Allegation: The employer violated the collective agreement by bypassing the grievor for overtime on September 8, 9, 15, and 20, 2010.

a) First level:

- filed on October 5, 2011;

- denied on October 12, 2011, because the grievance was filed late, and the equitable offering of overtime could only be determined based on a                 12-month period.

b) Second level:

- transmitted on October 28, 2011;

- denied on November 29, 2011, for the same reasons given at the first level. The employer noted further that the grievor was well above the average for overtime allocated for the relevant period.

c) Third level:

- transmitted on December 5, 2011;

denied on March 5, 2012, after the grievance was referred to adjudication.
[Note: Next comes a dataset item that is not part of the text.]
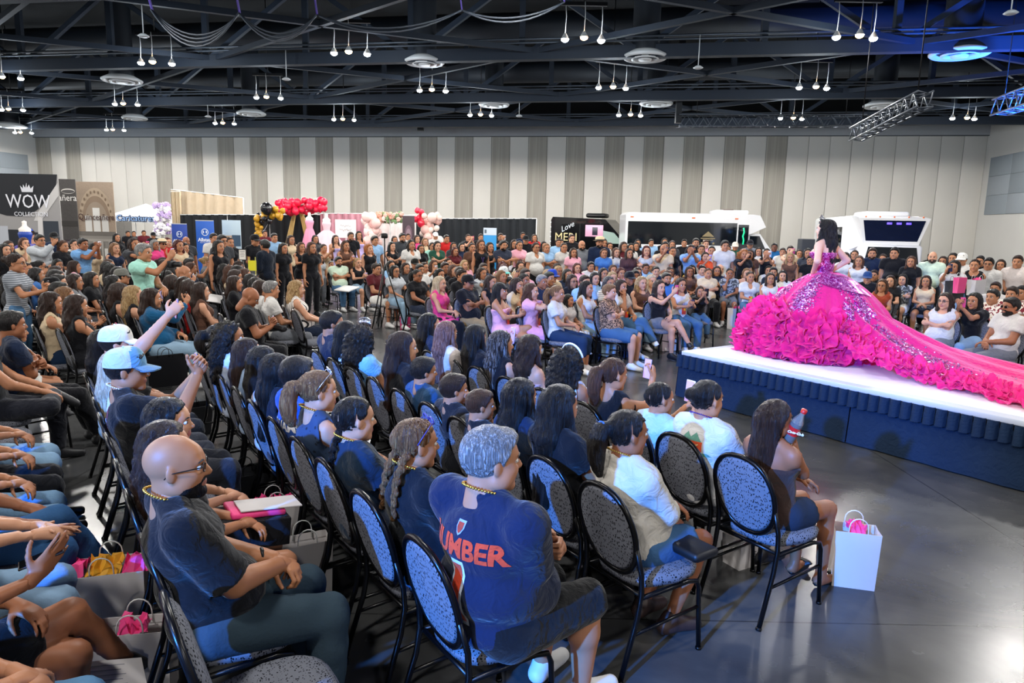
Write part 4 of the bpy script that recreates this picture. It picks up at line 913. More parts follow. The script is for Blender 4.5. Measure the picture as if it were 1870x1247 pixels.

The employer found that grievance was filed late at the first level, that the equitable offering of overtime could only be determined based on a 12-month period, and that there was no evidence that the grievor had not been allocated overtime on an equitable basis.

The grievance was referred to adjudication on January 25, 2012.


8. File 566-02-6551

Allegation: The employer violated the collective agreement by bypassing the grievor for overtime on March 21 and 23, 2010.

a) First level:

- filed on October 5, 2011;

- denied on October 12, 2011, because the grievance was filed late, and the equitable offering of overtime could only be determined based on a                 12-month period.

b) Second level:

- transmitted on October 28, 2011;

- denied on November 29, 2011, for the same reasons given at the first level. The employer noted further that the grievor was well above the average for overtime allocated for the relevant period.

c) Third level:

- transmitted to the final level on December 12, 2011;

- denied on February 29, 2012, after the grievance was referred to adjudication. The employer found that the grievance was transmitted late to the first level, that the equitable offering of overtime could only be determined based on a 12-month period, and that there was no evidence that grievor had not been allocated overtime on an equitable basis.

The grievance was referred to adjudication on January 31, 2012.